I also met with several people who are at the very early stages of projects – always the most exciting time to talk about the possibilties of the work. It’s great to feel that so many things are at the brink of coming into being and perhaps that’s the most privilaged part of my role here at PAR+RS. Good luck to all those I’ve spoken to over the last couple of weeks, on what are an intriguing range of ideas and possibilities. Fingers crossed that all goes well. I’ll report more as and when I can.
Lastly I wanted to mention the visit made by Adam Szymczyk, director of the Kunsthalle Basel, who was in town to give a talk for Detours . I was lucky enough to spend a couple of days with Adam and was again interested in those projects he’s been involved with that span that divide between the private and the public. The Skulpturenpark Berlin Zentrum springs to mind as a good example – a sculpture park located within the former military zone or ‘death strip’ that divided East and West Berlin.

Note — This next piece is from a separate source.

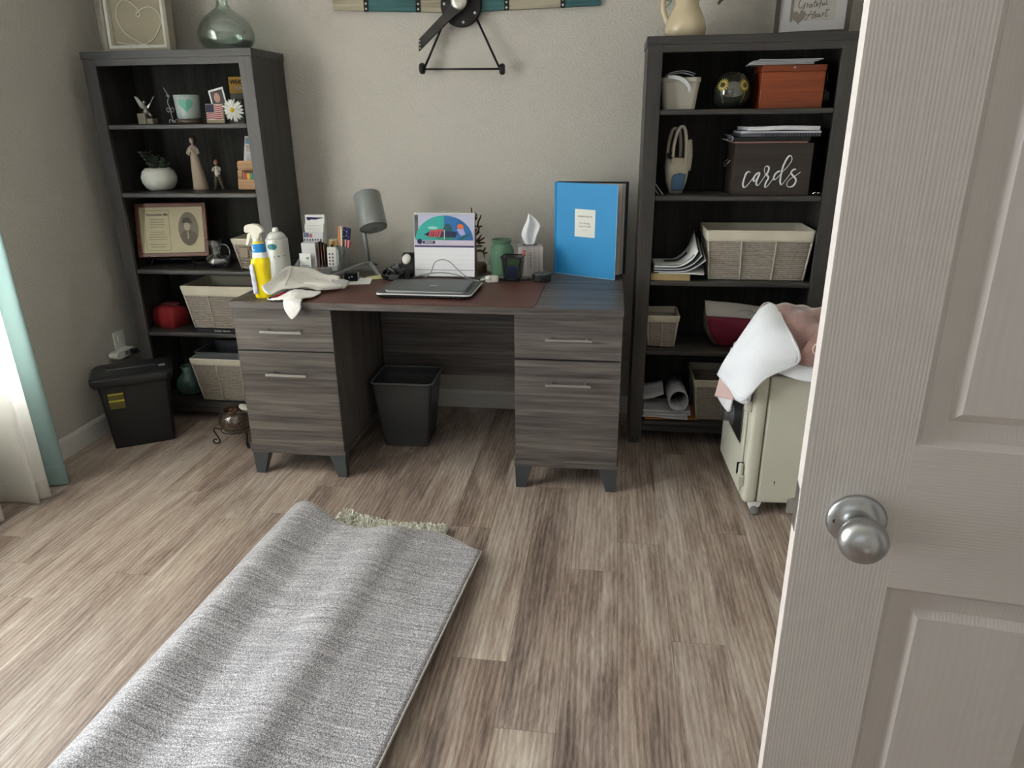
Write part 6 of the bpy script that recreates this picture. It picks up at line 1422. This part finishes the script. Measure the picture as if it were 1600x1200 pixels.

As practitioners engaged in the public realm and the possibilities it offers, these projects offer significant insights into the fluidity that public practice is capable of. I don’t have any answers to the questions that they also raise, but the confidence with which people like Adam or Shezad operates inspires my own confidence that public art can (and must) continue to be part of the cutting edge of contemporary art practice.